相続財産管理業務とは
相続財産管理業務とは、「被相続人名義の相続財産を、遺産分割協議にしたがって各相続人に配分する業務」です。裁判所により選任される相続財産管理人とは異なり、相続人からのご依頼による「任意相続財産管理人」として、司法書士が業務をおこなうものです。
- 代理人として金融機関などでの手続きを代わりに
- 銀行や証券会社などでの相続手続きを、相続人がご自身でおこなうのが非常に大変なこともあります。そこで、司法書士を相続財産管理人にすれば、相続人の代理人として金融機関などでの手続きを代わりにすることができます。

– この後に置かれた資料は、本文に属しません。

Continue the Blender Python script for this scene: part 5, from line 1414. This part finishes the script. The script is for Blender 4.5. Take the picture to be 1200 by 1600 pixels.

司法書士による財産管理業務は、平成14年の司法書士法改正により明文化された新しい業務です。そのため、銀行預金の解約や、証券会社での株式名義書換手続きを、司法書士が代理人としておこなえるのは、一般にはあまり知られていないかもしれません。
具体的に「いったい何を頼めるのかが知りたい」とのご質問も歓迎しております。お気軽にお問い合わせください。
委任契約の例
- 財産の管理や、身上監護に関する事務を、お願いできます。
- 財産管理等の委任契約で委任する内容は、任意後見契約と同じ範囲にすることもできますし、任意後見契約よりも狭く定めることもできます。
例えば、下記のようなことを委任しておけます。
- ■金融機関の口座管理(預貯金の出金、解約)をお願いしたい
- ■身体が不自由になったら、生活用品の購入をお願いした
- ■賃貸している不動産の、家賃収入の管理をして欲しい
- ■施設や入院費の支払いをして欲しい
財産管理等委任契約と、任意後見契約との違い
- 財産管理等の委任契約は、いつでもスタートさせることができます。
- 財産管理等の委任契約と、任意後見契約の違いは、下記のとおりです。
財産管理等委任契約 | 任意後見契約 | |
---|---|---|
契約方法 | 公正証書に限らない(※1) | 公正証書に限る |
契約がスタートする時期 | いつでも可能(※2) | ご本人の判断能力が不十分になり、 家庭裁判所で任意後見監督人が選任された時 |
支援をする人 |
財産管理人(司法書士等) | 任意後見人(財産管理等) |
監督する人 |
法律の定めなし | 任意後見監督人 |
※1財産管理等委任契約は、「公正証書で契約する」ことは要件ではないものの、公正証書にすることが望ましいと言われています。任意後見契約と同時に契約する場合は、任意後見契約を締結する公正証書と、同じ公正証書で別契約にすることも可能です。
※2契約と同時に効力を発生させることもできますし、条件付きの契約にすることもできます(例えば、預貯金口座の管理は、「預貯金の通帳及びキャッシュカードを引き渡した時から」等)。